LiMn_1−xFe_xPO₄ has attracted wide attention due to its higher voltage platform and energy density without sacrificing several excellent properties of pure LiFePO₄. However, the conventional co-precipitation route for preparing LiFePO₄ is not applicable to LiMn_1−xFe_xPO₄. In this paper, nano-structured LiMn_0.6Fe_0.4PO₄/C microspheres with high dispersibility and high compaction density are synthesized by using NH₄Mn_0.6Fe_0.4PO₄·H₂O obtained via a co-precipitation strategy as a precursor for the first time, which enables Mn, Fe and P to be uniformly deposited. Furthermore, the in situ Mg²⁺ doping strategy is also carried out to optimize the electrochemical performance. Our results show that the introduction of Mg²⁺ can alleviate the lattice expansion and deformation caused by the Jahn–Teller effect, improving the structural stability of LiMn_0.6Fe_0.4−xMg_xPO₄/C. Meanwhile, the diffusion kinetics are investigated by in situ electrochemical impedance spectroscopy and cyclic voltammetry, revealing that Mg²⁺ doping effectively reduces the interfacial resistance and increases the lithium-ion diffusion coefficient.

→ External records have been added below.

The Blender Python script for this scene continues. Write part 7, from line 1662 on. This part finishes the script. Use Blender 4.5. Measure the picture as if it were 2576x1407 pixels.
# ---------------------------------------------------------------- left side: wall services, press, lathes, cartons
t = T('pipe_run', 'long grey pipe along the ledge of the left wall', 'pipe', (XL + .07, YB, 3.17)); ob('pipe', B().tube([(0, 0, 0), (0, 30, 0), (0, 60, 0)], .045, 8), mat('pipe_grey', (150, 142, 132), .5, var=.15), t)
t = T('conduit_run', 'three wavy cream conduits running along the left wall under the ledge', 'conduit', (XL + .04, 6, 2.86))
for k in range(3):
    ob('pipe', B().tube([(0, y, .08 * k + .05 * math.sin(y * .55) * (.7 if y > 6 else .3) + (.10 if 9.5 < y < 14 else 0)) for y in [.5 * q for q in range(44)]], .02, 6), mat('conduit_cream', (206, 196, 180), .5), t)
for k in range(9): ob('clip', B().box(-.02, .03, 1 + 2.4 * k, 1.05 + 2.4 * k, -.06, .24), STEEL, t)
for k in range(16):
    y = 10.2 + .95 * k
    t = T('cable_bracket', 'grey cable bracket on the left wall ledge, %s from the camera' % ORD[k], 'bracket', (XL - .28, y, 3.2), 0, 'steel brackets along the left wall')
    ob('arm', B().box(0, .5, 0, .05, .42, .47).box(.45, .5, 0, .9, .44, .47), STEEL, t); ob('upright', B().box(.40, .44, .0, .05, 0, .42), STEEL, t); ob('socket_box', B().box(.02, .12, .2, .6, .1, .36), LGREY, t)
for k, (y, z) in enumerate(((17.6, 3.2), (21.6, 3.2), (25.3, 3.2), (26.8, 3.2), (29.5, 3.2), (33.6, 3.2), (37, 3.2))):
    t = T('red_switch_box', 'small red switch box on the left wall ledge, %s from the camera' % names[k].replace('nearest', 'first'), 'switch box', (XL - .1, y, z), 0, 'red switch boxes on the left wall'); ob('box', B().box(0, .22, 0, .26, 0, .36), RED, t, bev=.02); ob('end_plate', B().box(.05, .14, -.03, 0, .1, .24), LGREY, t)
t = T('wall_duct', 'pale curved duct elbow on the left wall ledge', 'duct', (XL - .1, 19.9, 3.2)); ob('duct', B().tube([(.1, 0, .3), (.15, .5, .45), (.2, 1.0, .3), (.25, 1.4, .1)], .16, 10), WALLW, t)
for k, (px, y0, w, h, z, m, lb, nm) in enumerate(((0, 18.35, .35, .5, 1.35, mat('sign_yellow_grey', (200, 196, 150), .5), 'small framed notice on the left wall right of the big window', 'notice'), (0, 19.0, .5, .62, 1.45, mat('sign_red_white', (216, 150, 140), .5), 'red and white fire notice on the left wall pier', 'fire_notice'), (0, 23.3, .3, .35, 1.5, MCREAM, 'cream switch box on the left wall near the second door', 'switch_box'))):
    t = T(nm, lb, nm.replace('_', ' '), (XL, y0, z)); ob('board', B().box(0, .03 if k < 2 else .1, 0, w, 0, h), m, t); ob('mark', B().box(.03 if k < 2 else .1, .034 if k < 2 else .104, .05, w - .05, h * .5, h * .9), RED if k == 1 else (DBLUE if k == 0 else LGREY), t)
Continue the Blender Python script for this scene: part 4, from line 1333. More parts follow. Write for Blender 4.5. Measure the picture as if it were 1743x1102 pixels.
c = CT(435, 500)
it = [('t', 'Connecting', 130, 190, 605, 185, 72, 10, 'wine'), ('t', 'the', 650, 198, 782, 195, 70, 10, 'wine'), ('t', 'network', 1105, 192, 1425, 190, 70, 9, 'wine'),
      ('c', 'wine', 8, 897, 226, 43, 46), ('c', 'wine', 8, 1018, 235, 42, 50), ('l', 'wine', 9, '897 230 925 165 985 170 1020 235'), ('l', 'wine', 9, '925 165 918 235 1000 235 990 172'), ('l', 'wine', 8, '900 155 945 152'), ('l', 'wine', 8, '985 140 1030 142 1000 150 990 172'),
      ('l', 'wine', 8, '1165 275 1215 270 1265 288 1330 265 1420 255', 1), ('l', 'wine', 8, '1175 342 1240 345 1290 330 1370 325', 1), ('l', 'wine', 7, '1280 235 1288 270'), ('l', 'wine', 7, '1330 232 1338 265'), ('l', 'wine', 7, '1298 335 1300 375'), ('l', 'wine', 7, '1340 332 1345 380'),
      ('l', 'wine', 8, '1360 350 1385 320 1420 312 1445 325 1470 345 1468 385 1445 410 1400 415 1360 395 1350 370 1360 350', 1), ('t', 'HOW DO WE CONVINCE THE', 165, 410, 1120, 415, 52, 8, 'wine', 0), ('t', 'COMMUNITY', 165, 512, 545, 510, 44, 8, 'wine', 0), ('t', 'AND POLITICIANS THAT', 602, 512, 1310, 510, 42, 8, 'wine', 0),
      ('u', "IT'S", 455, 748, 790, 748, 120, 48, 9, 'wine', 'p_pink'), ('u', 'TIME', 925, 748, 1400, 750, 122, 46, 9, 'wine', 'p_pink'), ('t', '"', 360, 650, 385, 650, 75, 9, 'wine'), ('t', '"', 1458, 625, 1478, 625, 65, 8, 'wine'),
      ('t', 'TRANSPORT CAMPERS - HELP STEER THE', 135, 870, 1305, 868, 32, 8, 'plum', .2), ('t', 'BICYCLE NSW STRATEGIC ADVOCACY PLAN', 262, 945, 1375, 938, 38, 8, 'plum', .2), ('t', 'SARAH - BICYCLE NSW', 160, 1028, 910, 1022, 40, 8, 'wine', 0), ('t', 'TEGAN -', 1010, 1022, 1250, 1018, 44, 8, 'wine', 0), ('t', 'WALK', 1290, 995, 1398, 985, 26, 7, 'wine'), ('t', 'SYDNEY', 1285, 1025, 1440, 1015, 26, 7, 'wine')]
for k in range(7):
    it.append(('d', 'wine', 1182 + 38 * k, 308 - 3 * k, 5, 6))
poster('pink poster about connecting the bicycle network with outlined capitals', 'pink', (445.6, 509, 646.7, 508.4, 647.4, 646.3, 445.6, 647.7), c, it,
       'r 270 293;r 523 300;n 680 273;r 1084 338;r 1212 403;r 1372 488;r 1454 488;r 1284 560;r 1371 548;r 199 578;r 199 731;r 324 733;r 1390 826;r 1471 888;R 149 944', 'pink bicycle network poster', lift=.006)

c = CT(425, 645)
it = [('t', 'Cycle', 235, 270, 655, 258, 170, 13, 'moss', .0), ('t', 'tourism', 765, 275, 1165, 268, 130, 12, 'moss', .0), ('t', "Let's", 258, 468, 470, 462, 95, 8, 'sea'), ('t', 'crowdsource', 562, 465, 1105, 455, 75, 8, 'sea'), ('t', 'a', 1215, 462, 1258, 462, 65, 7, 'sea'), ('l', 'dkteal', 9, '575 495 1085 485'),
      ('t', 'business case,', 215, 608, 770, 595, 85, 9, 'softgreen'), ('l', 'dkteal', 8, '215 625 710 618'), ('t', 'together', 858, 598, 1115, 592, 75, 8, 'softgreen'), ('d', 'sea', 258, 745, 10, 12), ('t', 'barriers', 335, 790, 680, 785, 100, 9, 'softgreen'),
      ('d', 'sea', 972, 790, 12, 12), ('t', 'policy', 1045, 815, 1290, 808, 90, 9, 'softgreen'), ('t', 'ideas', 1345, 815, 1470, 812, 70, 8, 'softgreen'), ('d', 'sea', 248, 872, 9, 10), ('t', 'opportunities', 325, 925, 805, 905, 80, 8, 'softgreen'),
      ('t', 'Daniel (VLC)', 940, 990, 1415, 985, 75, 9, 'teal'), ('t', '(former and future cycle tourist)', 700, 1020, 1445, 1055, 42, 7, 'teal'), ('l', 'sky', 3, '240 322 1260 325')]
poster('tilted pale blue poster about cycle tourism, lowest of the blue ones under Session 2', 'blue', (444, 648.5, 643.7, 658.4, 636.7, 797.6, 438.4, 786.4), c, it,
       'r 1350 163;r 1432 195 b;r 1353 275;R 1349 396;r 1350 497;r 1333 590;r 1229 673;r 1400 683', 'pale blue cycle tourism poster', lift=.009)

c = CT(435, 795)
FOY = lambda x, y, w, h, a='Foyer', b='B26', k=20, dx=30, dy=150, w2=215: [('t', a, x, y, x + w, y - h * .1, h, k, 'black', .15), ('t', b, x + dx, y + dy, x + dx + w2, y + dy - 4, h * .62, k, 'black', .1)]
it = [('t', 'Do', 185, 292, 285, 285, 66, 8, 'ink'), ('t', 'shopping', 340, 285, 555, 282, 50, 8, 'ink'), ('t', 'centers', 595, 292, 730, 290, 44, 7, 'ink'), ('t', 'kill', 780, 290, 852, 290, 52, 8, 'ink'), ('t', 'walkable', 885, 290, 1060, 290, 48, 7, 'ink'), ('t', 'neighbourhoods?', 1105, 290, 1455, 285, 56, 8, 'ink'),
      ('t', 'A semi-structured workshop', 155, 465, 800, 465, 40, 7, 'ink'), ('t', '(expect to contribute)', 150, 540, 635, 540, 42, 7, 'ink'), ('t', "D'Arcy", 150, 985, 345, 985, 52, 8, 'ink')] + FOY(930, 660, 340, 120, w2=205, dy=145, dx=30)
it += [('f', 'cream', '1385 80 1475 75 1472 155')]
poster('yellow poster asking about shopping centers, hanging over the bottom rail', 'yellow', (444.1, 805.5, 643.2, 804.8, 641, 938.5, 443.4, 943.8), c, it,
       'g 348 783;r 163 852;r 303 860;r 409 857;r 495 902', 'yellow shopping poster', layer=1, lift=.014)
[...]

As a result, the LiMn_0.5978Fe_0.3522Mg_0.0506PO₄/C cathode exhibits superior rate performance, delivering capacities of 150.1, 141.4 and 111.6 mAh g⁻¹ at 0.1, 1 and 5C, respectively. This work provides important guidance for the industrial-scale manufacturing and practical application of LiMn_1−xFe_xPO₄/C, which is conducive to its further development.